A prendemos há tempo, no âmbito global, que o ódio é o contrário do amor. Na longa jornada humana, isso nos foi ensinado dentro dos contornos de uma visão dualista para aplacar as angústias da alma humana. Com igual objetivo, no microcosmo das relações individuais e passionais tornou-se lugar-comum o contrário: a construção emocional de que o amor e o ódio podem caminhar juntos, um sangrando o outro, mas, ao mesmo tempo, ambos alimentando-se reciprocamente em um jogo de teses e antíteses sem sínteses — algo feito uma espiral sem fim.

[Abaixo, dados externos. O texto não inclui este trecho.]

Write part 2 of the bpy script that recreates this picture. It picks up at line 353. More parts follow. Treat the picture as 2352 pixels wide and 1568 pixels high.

Vale a reflexão sobre esses dois ambientes do amor e do ódio, e, para tanto, o início é a troca da expressão do “sentimento de amor” pela do “sentimento de empatia”. O ódio não é o contrário do amor, o ódio é o contrário da empatia. Aliás, há palavra mais gasta do que a palavra amor? Amor não existe, o que existe é algo mais sofisticado que se chama empatia: colocar-se no lugar do outro, olhar a necessidade do outro, admitir em nosso universo psíquico que o outro existe em suas alegrias,
aflições e dores, independentemente de todas as diferenças. E isso serve para os dois campos citados, o da macro e o da micro relação humana. Dessa forma, o ódio é a negação da admissão do outro ser: é um sentimento narcisista e, por assim sê-lo, faz-se infantil. O ódio é, acima de tudo, a cristalização da infantilidade.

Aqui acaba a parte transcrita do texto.